### [Exercise task]
Pictures stay out. Extract the lines below from the first one through the line with "COL = scene.collection", both included.

### [Dataset excerpt]

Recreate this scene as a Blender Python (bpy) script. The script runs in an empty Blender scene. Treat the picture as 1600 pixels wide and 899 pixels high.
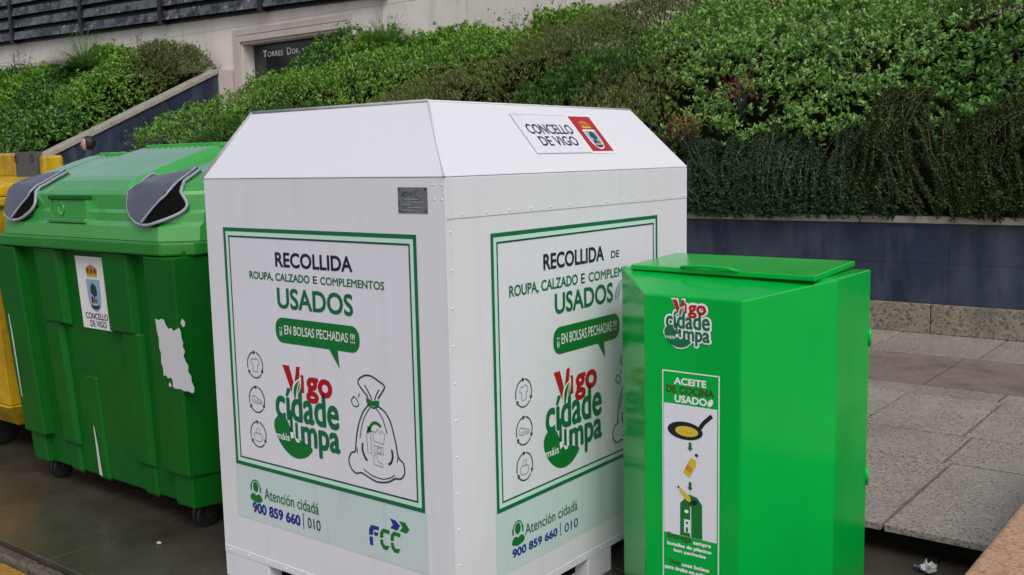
import bpy, math, random
import numpy as np
from mathutils import Vector, Matrix
from mathutils.geometry import tessellate_polygon

R = math.radians
random.seed(7)
rng = np.random.default_rng(7)
scene = bpy.context.scene
COL = scene.collection

# ------------------------------------------------------------------ camera
cam = bpy.data.cameras.new('camera')
cam.sensor_width = 36.0
cam.lens = 36.0 * 1593.57 / 1600.0
cam.clip_start, cam.clip_end = 0.05, 1500.0
cam_o = bpy.data.objects.new('camera', cam)
COL.objects.link(cam_o)
yaw, pit, roll = -0.6671, 0.1261, 0.0217
fw = Vector((math.sin(yaw) * math.cos(pit), math.cos(yaw) * math.cos(pit), -math.sin(pit)))
rt = Vector((math.cos(yaw), -math.sin(yaw), 0.0))
dn = fw.cross(rt)
r2 = math.cos(roll) * rt + math.sin(roll) * dn
d2 = -math.sin(roll) * rt + math.cos(roll) * dn
M3 = Matrix((r2, -d2, -fw)).transposed()
cam_o.matrix_world = Matrix.Translation((2.0701, -2.3104, 1.6)) @ M3.to_4x4()
scene.camera = cam_o

# ------------------------------------------------------------------ light: overcast day
SUN_EL, SUN_AZ = 46.0, 127.0          # azimuth clockwise from +Y
world = bpy.data.worlds.new('World')
scene.world = world
world.use_nodes = True
nt = world.node_tree
bg = nt.nodes['Background']
sky = nt.nodes.new('ShaderNodeTexSky')
sky.sky_type = 'NISHITA'
sky.sun_disc = False
sky.sun_elevation = R(SUN_EL)
sky.sun_rotation = R(SUN_AZ)
sky.air_density, sky.dust_density, sky.ozone_density = 1.0, 4.0, 1.0
hs = nt.nodes.new('ShaderNodeHueSaturation')
hs.inputs['Saturation'].default_value = 0.55
nt.links.new(sky.outputs['Color'], hs.inputs['Color'])
nt.links.new(hs.outputs['Color'], bg.inputs['Color'])
bg.inputs['Strength'].default_value = 0.12
sun = bpy.data.lights.new('sun', 'SUN')
sun.energy = 0.9
sun.angle = R(25)
sun.color = (1.0, 0.975, 0.94)
sun_o = bpy.data.objects.new('sun', sun)
COL.objects.link(sun_o)
sd = Vector((math.sin(R(SUN_AZ)) * math.cos(R(SUN_EL)), math.cos(R(SUN_AZ)) * math.cos(R(SUN_EL)), math.sin(R(SUN_EL))))
sun_o.rotation_euler = sd.to_track_quat('Z', 'Y').to_euler()
sun_o.location = (0, 0, 30)
vs = scene.view_settings
vs.view_transform = 'Standard'
vs.look = 'None'
vs.exposure = 0.14
vs.gamma = 1.0
vs.use_curve_mapping = False

# ------------------------------------------------------------------ materials
MATS = {}


def mat(name, col, rough=0.5, spec=0.5, metal=0.0, coat=0.0, var=0.0, vscale=6.0, bump=0.0, bscale=80.0,
        grain=None, leaf=None, dirt=None, rvar=0.0, streak=None):
    """Principled with procedural colour variation.
    grain=(colour2, scale, amount) speckle; leaf=(list of colours) random per island; dirt=(colour, scale, amount, lo, hi) stains"""
    if name in MATS:
        return MATS[name]
    m = bpy.data.materials.new(name)
    m.use_nodes = True
    N, L = m.node_tree.nodes, m.node_tree.links
    b = N['Principled BSDF']
    b.inputs['Roughness'].default_value = rough
    b.inputs['Metallic'].default_value = metal
    b.inputs['Specular IOR Level'].default_value = spec
    b.inputs['Coat Weight'].default_value = coat
    b.inputs['Coat Roughness'].default_value = 0.16
    b.inputs['Coat IOR'].default_value = 1.65
    tc = N.new('ShaderNodeTexCoord')
    rgb = N.new('ShaderNodeRGB')
    rgb.outputs[0].default_value = (*col, 1)
    out = rgb.outputs[0]

    def noise(scale, detail=4, rough_=0.6):
        n = N.new('ShaderNodeTexNoise')
        n.inputs['Scale'].default_value = scale
        n.inputs['Detail'].default_value = detail
        n.inputs['Roughness'].default_value = rough_
        L.new(tc.outputs['Object'], n.inputs['Vector'])
        return n

    def ramp(src, lo, hi):
        r = N.new('ShaderNodeMapRange')
        r.inputs['From Min'].default_value = lo
        r.inputs['From Max'].default_value = hi
        L.new(src, r.inputs['Value'])
        return r.outputs['Result']

    def mix(a, bcol, fac, mode='MIX'):
        x = N.new('ShaderNodeMix')
        x.data_type = 'RGBA'
        x.blend_type = mode
        L.new(a, x.inputs['A'])
        if isinstance(bcol, tuple):
            x.inputs['B'].default_value = (*bcol, 1)
        else:
            L.new(bcol, x.inputs['B'])
        if isinstance(fac, float):
            x.inputs['Factor'].default_value = fac
        else:
            L.new(fac, x.inputs['Factor'])
        return x.outputs['Result']

    def scaled(src, k):
        q = N.new('ShaderNodeMath')
        q.operation = 'MULTIPLY'
        L.new(src, q.inputs[0])
        q.inputs[1].default_value = k
        return q.outputs[0]

    if leaf:
        g = N.new('ShaderNodeNewGeometry')
        cr = N.new('ShaderNodeValToRGB')
        els = cr.color_ramp.elements
        while len(els) < len(leaf):
            els.new(0.5)
        for i, c in enumerate(leaf):
            els[i].position = i / (len(leaf) - 1)
            els[i].color = (*c, 1)
        L.new(g.outputs['Random Per Island'], cr.inputs['Fac'])
        out = cr.outputs['Color']
    if var:
        n = noise(vscale, 5)
        out = mix(out, tuple(c * (1 - var) for c in col) if not leaf else (0.012, 0.02, 0.008), scaled(ramp(n.outputs['Fac'], 0.35, 0.7), 1.0 if not leaf else var))
    if grain:
        c2, gs, ga = grain
        n = noise(gs, 3, 0.7)
        out = mix(out, c2, scaled(ramp(n.outputs['Fac'], 0.5, 0.62), ga))
        v = N.new('ShaderNodeTexVoronoi')
        v.inputs['Scale'].default_value = gs * 1.3
        L.new(tc.outputs['Object'], v.inputs['Vector'])
        hh = N.new('ShaderNodeHueSaturation')
        hh.inputs['Saturation'].default_value = 0.0
        L.new(v.outputs['Color'], hh.inputs['Color'])
        out = mix(out, hh.outputs['Color'], ga * 0.35, 'OVERLAY')
    if dirt:
        items = dirt if isinstance(dirt, list) else [dirt]
        for (dc, ds, da, lo, hi) in items:
            n = noise(ds, 6, 0.65)
            out = mix(out, dc, scaled(ramp(n.outputs['Fac'], lo, hi), da))
    for (dc, sxy, sz, da, lo, hi) in (streak or []):
        mp_ = N.new('ShaderNodeMapping')
        mp_.inputs['Scale'].default_value = (sxy, sxy, sz)
        L.new(tc.outputs['Object'], mp_.inputs['Vector'])
        n = noise(1.0, 5, 0.6)
        L.new(mp_.outputs['Vector'], n.inputs['Vector'])
        out = mix(out, dc, scaled(ramp(n.outputs['Fac'], lo, hi), da))
    L.new(out, b.inputs['Base Color'])
    if rvar:
        n = noise(3.0, 5)
        r = N.new('ShaderNodeMapRange')
        r.inputs['From Min'].default_value, r.inputs['From Max'].default_value = 0.35, 0.65
        r.inputs['To Min'].default_value, r.inputs['To Max'].default_value = max(0.03, rough - rvar), min(1, rough + rvar)
        L.new(n.outputs['Fac'], r.inputs['Value'])
        L.new(r.outputs['Result'], b.inputs['Roughness'])
    if bump:
        n = noise(bscale, 5)
        bp = N.new('ShaderNodeBump')
        bp.inputs['Strength'].default_value = bump
        bp.inputs['Distance'].default_value = 0.01
        L.new(n.outputs['Fac'], bp.inputs['Height'])
        L.new(bp.outputs['Normal'], b.inputs['Normal'])
    if leaf:
        tr = N.new('ShaderNodeBsdfTranslucent')
        L.new(out, tr.inputs['Color'])
        ms = N.new('ShaderNodeMixShader')
        ms.inputs['Fac'].default_value = 0.22
        L.new(b.outputs['BSDF'], ms.inputs[1])
        L.new(tr.outputs['BSDF'], ms.inputs[2])
        L.new(ms.outputs['Shader'], N['Material Output'].inputs['Surface'])
    MATS[name] = m
    return m


def island_tint(m, amt=0.25):
    """multiply base colour by a per-piece random brightness (paving slabs, tiles)"""
    N, L = m.node_tree.nodes, m.node_tree.links
    b = N['Principled BSDF']
    src = b.inputs['Base Color'].links[0].from_socket
    g = N.new('ShaderNodeNewGeometry')
    r = N.new('ShaderNodeMapRange')
    r.inputs['To Min'].default_value, r.inputs['To Max'].default_value = 1 - amt, 1 + amt
    L.new(g.outputs['Random Per Island'], r.inputs['Value'])
    x = N.new('ShaderNodeMix')
    x.data_type = 'RGBA'
    x.blend_type = 'MULTIPLY'
    x.inputs['Factor'].default_value = 1.0
    L.new(src, x.inputs['A'])
    L.new(r.outputs['Result'], x.inputs['B'])
    L.new(x.outputs['Result'], b.inputs['Base Color'])
    return m


WHITE = mat('white_paint', (0.74, 0.75, 0.81), 0.36, bump=0.03, bscale=9, dirt=[((0.50, 0.49, 0.48), 2.2, 0.22, 0.52, 0.78), ((0.35, 0.33, 0.3), 70, 0.6, 0.70, 0.77)], rvar=0.08, streak=[((0.47, 0.45, 0.42), 16, 0.9, 0.13, 0.54, 0.72), ((0.40, 0.36, 0.31), 45, 1.6, 0.22, 0.64, 0.76)])
ROOFP = mat('white_roof_paint', (0.74, 0.75, 0.81), 0.36, bump=0.03, bscale=9, dirt=[((0.62, 0.62, 0.63), 2.2, 0.2, 0.52, 0.78), ((0.45, 0.43, 0.4), 70, 0.35, 0.74, 0.79)])
LIP = mat('grey_lip', (0.40, 0.41, 0.42), 0.5, dirt=((0.25, 0.25, 0.24), 12, 0.6, 0.5, 0.7))
FILM = mat('white_film', (0.74, 0.75, 0.83), 0.28, dirt=[((0.55, 0.55, 0.58), 3, 0.15, 0.5, 0.75), ((0.30, 0.29, 0.28), 85, 0.6, 0.71, 0.78)], bump=0.04, bscale=7, rvar=0.1, streak=[((0.58, 0.58, 0.60), 18, 0.8, 0.2, 0.54, 0.72)])
TINT = mat('pale_teal_film', (0.56, 0.68, 0.70), 0.28, bump=0.04, bscale=7, dirt=((0.45, 0.52, 0.52), 3, 0.25, 0.5, 0.75), streak=[((0.42, 0.47, 0.46), 18, 0.8, 0.4, 0.54, 0.72)])
MINT = mat('mint_ink', (0.55, 0.80, 0.70), 0.3)
INK = mat('navy_ink', (0.018, 0.016, 0.045), 0.35)
GINK = mat('green_ink', (0.007, 0.145, 0.055), 0.35)
LGINK = mat('leaf_green_ink', (0.006, 0.17, 0.030), 0.35)
DGINK = mat('dark_green_ink', (0.012, 0.06, 0.045), 0.35)
RINK = mat('red_ink', (0.42, 0.008, 0.016), 0.35)
BINK = mat('blue_ink', (0.020, 0.030, 0.25), 0.35)
GREYINK = mat('grey_ink', (0.30, 0.36, 0.40), 0.4)
WINK = mat('white_ink', (0.80, 0.82, 0.84), 0.35)
YINK = mat('yellow_ink', (0.62, 0.50, 0.04), 0.35)
OINK = mat('orange_ink', (0.60, 0.22, 0.03), 0.35)
BLKINK = mat('black_ink', (0.012, 0.013, 0.016), 0.35)
BRINK = mat('brown_ink', (0.16, 0.06, 0.025), 0.4)
GOLD = mat('gold_ink', (0.55, 0.24, 0.04), 0.4)
SKYINK = mat('pale_blue_ink', (0.30, 0.42, 0.60), 0.4)
OLIVE = mat('olive_ink', (0.05, 0.075, 0.012), 0.4)
PLATE = mat('scratched_metal', (0.22, 0.23, 0.25), 0.45, metal=0.4, bump=0.2, bscale=120, dirt=((0.08, 0.08, 0.09), 60, 0.6, 0.5, 0.6))
OILG = mat('green_enamel', (0.001, 0.41, 0.052), 0.17, spec=0.28, bump=0.10, bscale=3.5, rvar=0.07, streak=[((0.001, 0.30, 0.05), 5, 0.9, 0.35, 0.5, 0.75)], dirt=[((0.002, 0.30, 0.04), 2.5, 0.5, 0.5, 0.75), ((0.25, 0.5, 0.3), 90, 0.5, 0.735, 0.78)])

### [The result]
Recreate this scene as a Blender Python (bpy) script. The script runs in an empty Blender scene. Treat the picture as 1600 pixels wide and 899 pixels high.
import bpy, math, random
import numpy as np
from mathutils import Vector, Matrix
from mathutils.geometry import tessellate_polygon

R = math.radians
random.seed(7)
rng = np.random.default_rng(7)
scene = bpy.context.scene
COL = scene.collection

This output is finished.